When agents rely only on the current context window, every useful note competes with source code, tool output, instructions, and the task itself. Eventually the prompt becomes expensive to read, easy to contradict, and difficult for the agent to prioritize.

The better pattern is to keep short task-critical context in the prompt and store durable context in a memory service. The agent can retrieve decisions, constraints, user preferences, previous debugging notes, and project facts only when they matter.
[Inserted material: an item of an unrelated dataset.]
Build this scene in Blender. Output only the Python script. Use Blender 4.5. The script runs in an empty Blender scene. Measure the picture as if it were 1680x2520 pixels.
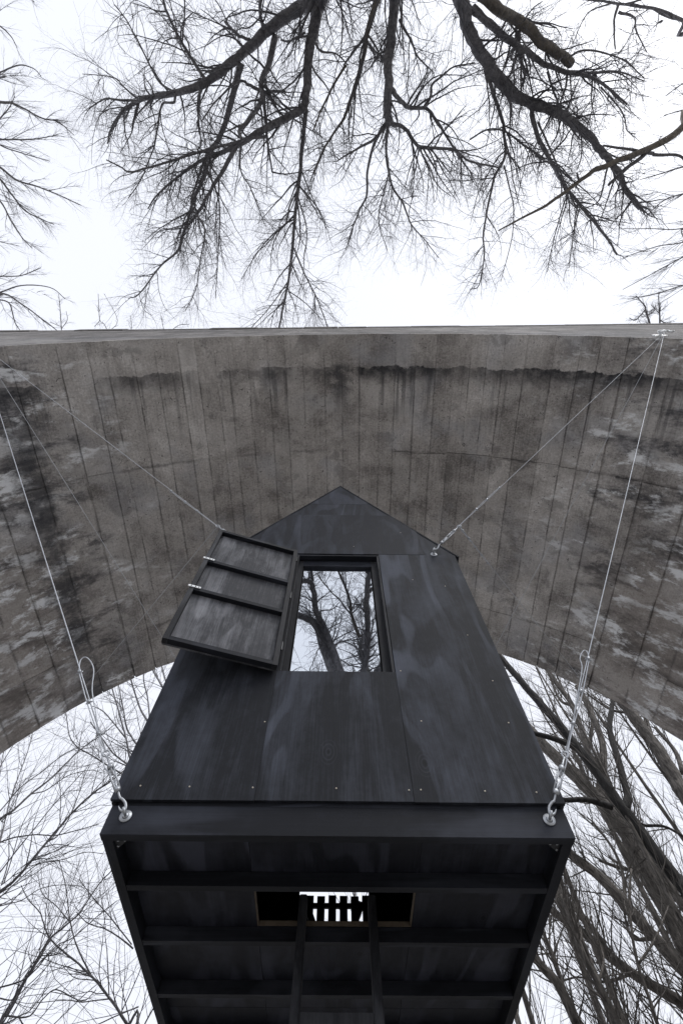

What belongs in MCP memory?

Stable project facts Repository conventions, deployment targets, supported commands, and architectural boundaries.
Decisions and tradeoffs Why a design was chosen, what was rejected, and what constraints shaped the implementation.
Agent preferences How the operator wants commits, tests, release notes, review comments, or deployment steps handled.
Debugging history Known failure modes, previous fixes, flaky checks, and operational notes that should survive sessions.

How Pamie helps

Pamie exposes memory through MCP tools, so an agent can save and search notes through the same tool protocol it already uses. The storage is local SQLite, the search layer uses FTS5 with metadata filters, and lifecycle tiers keep fresh notes prominent without deleting older context by default.

This turns "paste the whole project notebook" into "search for the memory that matches this task." The result is less prompt bloat and more repeatable recall across agent sessions.